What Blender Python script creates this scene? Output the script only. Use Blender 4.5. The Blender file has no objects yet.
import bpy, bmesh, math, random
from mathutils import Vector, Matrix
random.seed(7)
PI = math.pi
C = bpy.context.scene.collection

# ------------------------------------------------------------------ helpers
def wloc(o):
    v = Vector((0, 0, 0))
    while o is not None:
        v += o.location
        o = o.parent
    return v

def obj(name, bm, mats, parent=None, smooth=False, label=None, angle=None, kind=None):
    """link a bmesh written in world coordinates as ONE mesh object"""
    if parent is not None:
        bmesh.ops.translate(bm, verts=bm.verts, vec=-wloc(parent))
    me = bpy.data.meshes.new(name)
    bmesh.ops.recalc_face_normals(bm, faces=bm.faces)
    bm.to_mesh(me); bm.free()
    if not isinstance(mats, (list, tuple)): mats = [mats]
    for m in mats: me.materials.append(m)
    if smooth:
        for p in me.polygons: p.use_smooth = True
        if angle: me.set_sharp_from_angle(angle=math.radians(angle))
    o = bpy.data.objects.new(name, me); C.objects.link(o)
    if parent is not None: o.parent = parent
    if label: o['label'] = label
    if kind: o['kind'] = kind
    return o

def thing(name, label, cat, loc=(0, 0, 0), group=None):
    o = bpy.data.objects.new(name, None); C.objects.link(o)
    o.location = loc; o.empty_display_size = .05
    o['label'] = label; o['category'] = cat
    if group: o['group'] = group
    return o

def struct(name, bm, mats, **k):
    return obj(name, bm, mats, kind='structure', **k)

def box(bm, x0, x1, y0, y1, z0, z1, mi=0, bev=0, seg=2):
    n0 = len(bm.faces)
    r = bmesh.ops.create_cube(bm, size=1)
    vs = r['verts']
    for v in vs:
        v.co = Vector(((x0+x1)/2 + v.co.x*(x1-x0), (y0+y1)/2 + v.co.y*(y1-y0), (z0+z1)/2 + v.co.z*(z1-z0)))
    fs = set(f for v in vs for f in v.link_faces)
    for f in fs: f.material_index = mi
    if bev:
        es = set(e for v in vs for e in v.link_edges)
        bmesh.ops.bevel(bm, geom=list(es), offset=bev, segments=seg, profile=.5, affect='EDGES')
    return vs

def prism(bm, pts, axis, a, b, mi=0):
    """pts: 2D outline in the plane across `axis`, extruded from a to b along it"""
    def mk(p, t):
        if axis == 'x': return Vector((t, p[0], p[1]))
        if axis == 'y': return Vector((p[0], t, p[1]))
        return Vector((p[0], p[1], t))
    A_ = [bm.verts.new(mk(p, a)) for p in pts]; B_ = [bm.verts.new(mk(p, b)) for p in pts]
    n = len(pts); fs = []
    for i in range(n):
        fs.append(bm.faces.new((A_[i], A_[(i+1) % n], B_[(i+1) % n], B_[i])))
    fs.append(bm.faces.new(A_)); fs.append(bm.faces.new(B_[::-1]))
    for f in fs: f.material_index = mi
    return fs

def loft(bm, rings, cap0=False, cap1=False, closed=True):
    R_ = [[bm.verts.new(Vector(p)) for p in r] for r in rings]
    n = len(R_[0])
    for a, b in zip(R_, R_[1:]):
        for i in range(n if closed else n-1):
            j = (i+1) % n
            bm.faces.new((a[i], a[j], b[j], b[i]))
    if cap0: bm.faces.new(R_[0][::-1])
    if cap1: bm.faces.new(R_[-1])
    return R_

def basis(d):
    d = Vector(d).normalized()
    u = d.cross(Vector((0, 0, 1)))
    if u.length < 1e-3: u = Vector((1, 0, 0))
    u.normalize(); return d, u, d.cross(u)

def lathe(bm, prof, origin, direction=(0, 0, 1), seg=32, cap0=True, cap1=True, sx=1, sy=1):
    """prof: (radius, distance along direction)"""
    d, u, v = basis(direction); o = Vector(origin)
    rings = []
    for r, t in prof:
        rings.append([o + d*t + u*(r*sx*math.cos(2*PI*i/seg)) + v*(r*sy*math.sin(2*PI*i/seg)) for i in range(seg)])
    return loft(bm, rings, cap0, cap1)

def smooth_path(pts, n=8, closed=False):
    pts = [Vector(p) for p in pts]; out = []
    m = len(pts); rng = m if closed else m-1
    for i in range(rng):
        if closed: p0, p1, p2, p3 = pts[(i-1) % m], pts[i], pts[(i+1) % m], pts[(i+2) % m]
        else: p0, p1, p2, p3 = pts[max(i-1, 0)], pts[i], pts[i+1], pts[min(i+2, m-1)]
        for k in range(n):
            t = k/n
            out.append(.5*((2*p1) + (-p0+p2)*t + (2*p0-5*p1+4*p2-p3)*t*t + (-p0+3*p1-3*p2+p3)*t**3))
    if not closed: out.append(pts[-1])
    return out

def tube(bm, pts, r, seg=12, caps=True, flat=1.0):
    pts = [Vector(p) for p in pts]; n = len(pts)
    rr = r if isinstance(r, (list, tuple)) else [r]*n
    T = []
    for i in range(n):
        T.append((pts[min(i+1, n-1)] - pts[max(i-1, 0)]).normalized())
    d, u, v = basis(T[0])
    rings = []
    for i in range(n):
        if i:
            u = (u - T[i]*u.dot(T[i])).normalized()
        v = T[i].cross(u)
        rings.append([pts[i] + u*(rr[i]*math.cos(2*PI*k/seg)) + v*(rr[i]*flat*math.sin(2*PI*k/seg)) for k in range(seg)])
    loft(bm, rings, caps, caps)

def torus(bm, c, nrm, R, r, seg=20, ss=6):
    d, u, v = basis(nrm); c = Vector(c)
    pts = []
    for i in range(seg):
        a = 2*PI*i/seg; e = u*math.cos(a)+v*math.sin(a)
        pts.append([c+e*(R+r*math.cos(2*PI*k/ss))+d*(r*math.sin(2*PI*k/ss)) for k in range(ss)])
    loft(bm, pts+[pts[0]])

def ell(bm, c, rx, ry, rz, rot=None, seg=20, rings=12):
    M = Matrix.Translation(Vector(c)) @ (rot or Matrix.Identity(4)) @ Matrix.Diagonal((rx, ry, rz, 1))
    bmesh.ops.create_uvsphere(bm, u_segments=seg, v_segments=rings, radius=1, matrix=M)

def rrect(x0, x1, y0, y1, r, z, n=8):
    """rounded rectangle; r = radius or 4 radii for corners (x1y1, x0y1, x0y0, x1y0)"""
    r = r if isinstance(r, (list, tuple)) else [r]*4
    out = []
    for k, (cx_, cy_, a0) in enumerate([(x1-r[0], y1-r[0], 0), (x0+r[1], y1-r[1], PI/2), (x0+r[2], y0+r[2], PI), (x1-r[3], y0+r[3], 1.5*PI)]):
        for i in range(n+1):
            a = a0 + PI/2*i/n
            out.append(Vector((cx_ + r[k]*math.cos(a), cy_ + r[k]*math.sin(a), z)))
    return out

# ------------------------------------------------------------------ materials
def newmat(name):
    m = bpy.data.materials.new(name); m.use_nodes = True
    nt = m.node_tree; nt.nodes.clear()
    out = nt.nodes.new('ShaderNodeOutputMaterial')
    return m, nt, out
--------
Goal of the exercise - Copy out each line exactly as written.

Expected output -
What Blender Python script creates this scene? Output the script only. Use Blender 4.5. The Blender file has no objects yet.
import bpy, bmesh, math, random
from mathutils import Vector, Matrix
random.seed(7)
PI = math.pi
C = bpy.context.scene.collection

# ------------------------------------------------------------------ helpers
def wloc(o):
    v = Vector((0, 0, 0))
    while o is not None:
        v += o.location
        o = o.parent
    return v

def obj(name, bm, mats, parent=None, smooth=False, label=None, angle=None, kind=None):
    """link a bmesh written in world coordinates as ONE mesh object"""
    if parent is not None:
        bmesh.ops.translate(bm, verts=bm.verts, vec=-wloc(parent))
    me = bpy.data.meshes.new(name)
    bmesh.ops.recalc_face_normals(bm, faces=bm.faces)
    bm.to_mesh(me); bm.free()
    if not isinstance(mats, (list, tuple)): mats = [mats]
    for m in mats: me.materials.append(m)
    if smooth:
        for p in me.polygons: p.use_smooth = True
        if angle: me.set_sharp_from_angle(angle=math.radians(angle))
    o = bpy.data.objects.new(name, me); C.objects.link(o)
    if parent is not None: o.parent = parent
    if label: o['label'] = label
    if kind: o['kind'] = kind
    return o

def thing(name, label, cat, loc=(0, 0, 0), group=None):
    o = bpy.data.objects.new(name, None); C.objects.link(o)
    o.location = loc; o.empty_display_size = .05
    o['label'] = label; o['category'] = cat
    if group: o['group'] = group
    return o

def struct(name, bm, mats, **k):
    return obj(name, bm, mats, kind='structure', **k)

def box(bm, x0, x1, y0, y1, z0, z1, mi=0, bev=0, seg=2):
    n0 = len(bm.faces)
    r = bmesh.ops.create_cube(bm, size=1)
    vs = r['verts']
    for v in vs:
        v.co = Vector(((x0+x1)/2 + v.co.x*(x1-x0), (y0+y1)/2 + v.co.y*(y1-y0), (z0+z1)/2 + v.co.z*(z1-z0)))
    fs = set(f for v in vs for f in v.link_faces)
    for f in fs: f.material_index = mi
    if bev:
        es = set(e for v in vs for e in v.link_edges)
        bmesh.ops.bevel(bm, geom=list(es), offset=bev, segments=seg, profile=.5, affect='EDGES')
    return vs

def prism(bm, pts, axis, a, b, mi=0):
    """pts: 2D outline in the plane across `axis`, extruded from a to b along it"""
    def mk(p, t):
        if axis == 'x': return Vector((t, p[0], p[1]))
        if axis == 'y': return Vector((p[0], t, p[1]))
        return Vector((p[0], p[1], t))
    A_ = [bm.verts.new(mk(p, a)) for p in pts]; B_ = [bm.verts.new(mk(p, b)) for p in pts]
    n = len(pts); fs = []
    for i in range(n):
        fs.append(bm.faces.new((A_[i], A_[(i+1) % n], B_[(i+1) % n], B_[i])))
    fs.append(bm.faces.new(A_)); fs.append(bm.faces.new(B_[::-1]))
    for f in fs: f.material_index = mi
    return fs

def loft(bm, rings, cap0=False, cap1=False, closed=True):
    R_ = [[bm.verts.new(Vector(p)) for p in r] for r in rings]
    n = len(R_[0])
    for a, b in zip(R_, R_[1:]):
        for i in range(n if closed else n-1):
            j = (i+1) % n
            bm.faces.new((a[i], a[j], b[j], b[i]))
    if cap0: bm.faces.new(R_[0][::-1])
    if cap1: bm.faces.new(R_[-1])
    return R_

def basis(d):
    d = Vector(d).normalized()
    u = d.cross(Vector((0, 0, 1)))
    if u.length < 1e-3: u = Vector((1, 0, 0))
    u.normalize(); return d, u, d.cross(u)

def lathe(bm, prof, origin, direction=(0, 0, 1), seg=32, cap0=True, cap1=True, sx=1, sy=1):
    """prof: (radius, distance along direction)"""
    d, u, v = basis(direction); o = Vector(origin)
    rings = []
    for r, t in prof:
        rings.append([o + d*t + u*(r*sx*math.cos(2*PI*i/seg)) + v*(r*sy*math.sin(2*PI*i/seg)) for i in range(seg)])
    return loft(bm, rings, cap0, cap1)

def smooth_path(pts, n=8, closed=False):
    pts = [Vector(p) for p in pts]; out = []
    m = len(pts); rng = m if closed else m-1
    for i in range(rng):
        if closed: p0, p1, p2, p3 = pts[(i-1) % m], pts[i], pts[(i+1) % m], pts[(i+2) % m]
        else: p0, p1, p2, p3 = pts[max(i-1, 0)], pts[i], pts[i+1], pts[min(i+2, m-1)]
        for k in range(n):
            t = k/n
            out.append(.5*((2*p1) + (-p0+p2)*t + (2*p0-5*p1+4*p2-p3)*t*t + (-p0+3*p1-3*p2+p3)*t**3))
    if not closed: out.append(pts[-1])
    return out

def tube(bm, pts, r, seg=12, caps=True, flat=1.0):
    pts = [Vector(p) for p in pts]; n = len(pts)
    rr = r if isinstance(r, (list, tuple)) else [r]*n
    T = []
    for i in range(n):
        T.append((pts[min(i+1, n-1)] - pts[max(i-1, 0)]).normalized())
    d, u, v = basis(T[0])
    rings = []
    for i in range(n):
        if i:
            u = (u - T[i]*u.dot(T[i])).normalized()
        v = T[i].cross(u)
        rings.append([pts[i] + u*(rr[i]*math.cos(2*PI*k/seg)) + v*(rr[i]*flat*math.sin(2*PI*k/seg)) for k in range(seg)])
    loft(bm, rings, caps, caps)

def torus(bm, c, nrm, R, r, seg=20, ss=6):
    d, u, v = basis(nrm); c = Vector(c)
    pts = []
    for i in range(seg):
        a = 2*PI*i/seg; e = u*math.cos(a)+v*math.sin(a)
        pts.append([c+e*(R+r*math.cos(2*PI*k/ss))+d*(r*math.sin(2*PI*k/ss)) for k in range(ss)])
    loft(bm, pts+[pts[0]])

def ell(bm, c, rx, ry, rz, rot=None, seg=20, rings=12):
    M = Matrix.Translation(Vector(c)) @ (rot or Matrix.Identity(4)) @ Matrix.Diagonal((rx, ry, rz, 1))
    bmesh.ops.create_uvsphere(bm, u_segments=seg, v_segments=rings, radius=1, matrix=M)

def rrect(x0, x1, y0, y1, r, z, n=8):
    """rounded rectangle; r = radius or 4 radii for corners (x1y1, x0y1, x0y0, x1y0)"""
    r = r if isinstance(r, (list, tuple)) else [r]*4
    out = []
    for k, (cx_, cy_, a0) in enumerate([(x1-r[0], y1-r[0], 0), (x0+r[1], y1-r[1], PI/2), (x0+r[2], y0+r[2], PI), (x1-r[3], y0+r[3], 1.5*PI)]):
        for i in range(n+1):
            a = a0 + PI/2*i/n
            out.append(Vector((cx_ + r[k]*math.cos(a), cy_ + r[k]*math.sin(a), z)))
    return out

# ------------------------------------------------------------------ materials
def newmat(name):
    m = bpy.data.materials.new(name); m.use_nodes = True
    nt = m.node_tree; nt.nodes.clear()
    out = nt.nodes.new('ShaderNodeOutputMaterial')
    return m, nt, out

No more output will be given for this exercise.